Unveiling the potential of low-strain nanoporous Li0.33La0.55TiO3 nanofibers as a promising anode for Li-ion batteries: exploring the influence of carbon additives and binders

Abstract

Low-strain intercalation-type anodes are crucial for developing efficient, long-lasting, safe, and reliable lithium-ion batteries. Li_0.33La_0.55TiO₃ (LLTO) is one such anode gaining popularity; nevertheless, its preparation often involves long-term, high-temperature procedures. In this work, LLTO nanofibers were synthesized by electrospinning at different calcination temperatures (700 °C, 800 °C, and 900 °C) and compared with LLTO nanoparticles obtained by a sol–gel method. X-ray diffraction and Raman spectroscopic measurements revealed the presence of LLTO and electrochemically active La₂Ti₂O₇ and Li₂TiO₃ phases in the nanofibers. The interconnected LLTO nanoparticles form a porous structure within the fiber, which enhances the Li-ion (de)intercalation kinetics. Among the prepared samples, the LLTO nanofibers prepared at 800 °C exhibit better electrochemical properties than other variants, combining the conventional binder (PVDF) and carbon additives (carbon black). Furthermore, LLTO NFs calcined at 800 °C with the combination of Ketjenblack and sodium alginate (LLKS) provide a higher discharge capacity of 317 mAh g⁻¹ than the Ketjenblack and PVDF (LLKB) (180 mAh g⁻¹) and conventional carbon black and PVDF (LLCP) (263 mAh g⁻¹) combinations at 0.1 A g⁻¹ due to their low polarization and slightly increased pseudocapacitive contribution.
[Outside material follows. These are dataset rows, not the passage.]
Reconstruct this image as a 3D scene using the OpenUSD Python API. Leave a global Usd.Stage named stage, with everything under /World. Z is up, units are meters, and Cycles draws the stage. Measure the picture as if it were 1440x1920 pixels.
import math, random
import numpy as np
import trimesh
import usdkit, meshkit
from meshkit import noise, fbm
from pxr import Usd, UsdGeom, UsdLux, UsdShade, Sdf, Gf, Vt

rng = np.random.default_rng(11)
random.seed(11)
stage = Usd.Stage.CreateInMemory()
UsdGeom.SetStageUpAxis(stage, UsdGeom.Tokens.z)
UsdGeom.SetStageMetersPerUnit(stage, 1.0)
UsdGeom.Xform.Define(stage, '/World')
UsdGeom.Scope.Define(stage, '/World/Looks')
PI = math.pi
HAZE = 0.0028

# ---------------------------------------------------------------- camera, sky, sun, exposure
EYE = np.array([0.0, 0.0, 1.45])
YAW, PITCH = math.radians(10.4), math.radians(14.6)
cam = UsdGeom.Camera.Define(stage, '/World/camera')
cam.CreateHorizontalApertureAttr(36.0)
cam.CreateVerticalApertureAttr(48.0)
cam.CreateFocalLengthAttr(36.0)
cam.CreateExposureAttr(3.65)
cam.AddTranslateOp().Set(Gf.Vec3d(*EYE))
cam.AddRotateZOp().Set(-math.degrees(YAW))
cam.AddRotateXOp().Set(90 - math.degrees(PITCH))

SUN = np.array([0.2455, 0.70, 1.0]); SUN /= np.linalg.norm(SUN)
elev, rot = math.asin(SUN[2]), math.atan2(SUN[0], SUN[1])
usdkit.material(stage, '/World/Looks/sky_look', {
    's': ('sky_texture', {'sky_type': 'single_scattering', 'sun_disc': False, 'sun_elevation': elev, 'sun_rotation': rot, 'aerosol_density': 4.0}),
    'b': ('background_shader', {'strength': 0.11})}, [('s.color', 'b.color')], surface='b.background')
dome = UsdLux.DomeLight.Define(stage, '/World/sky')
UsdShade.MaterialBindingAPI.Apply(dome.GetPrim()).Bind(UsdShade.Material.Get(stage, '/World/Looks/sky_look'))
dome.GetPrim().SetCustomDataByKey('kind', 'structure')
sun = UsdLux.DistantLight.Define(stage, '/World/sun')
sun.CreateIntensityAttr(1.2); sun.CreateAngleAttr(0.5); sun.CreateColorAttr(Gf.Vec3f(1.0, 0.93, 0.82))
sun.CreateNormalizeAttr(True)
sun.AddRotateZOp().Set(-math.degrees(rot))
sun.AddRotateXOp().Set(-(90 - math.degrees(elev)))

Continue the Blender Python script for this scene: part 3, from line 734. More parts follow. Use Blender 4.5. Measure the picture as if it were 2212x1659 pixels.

Moreover, the carbon additive of Ketjenblack and the water-soluble sodium alginate binder improved the ionic conductivity, electrochemical activity, and reversibility. The diffusion kinetics of this electrode were examined using the GITT and EIS techniques, revealing a lower reaction resistance (0.85 Ohm g) and higher diffusion coefficient (∼10⁻⁶ cm² s⁻¹). Ex situ XRD indicated that the unit cell volumes of the cycled LLCP, LLKP, and LLKS electrodes are comparable to those of the as-prepared LLTO nanofibers, with less than 1% volume expansion even after 1000 cycles, substantiating the strain-free nature and stability of the LLTO nanofibers.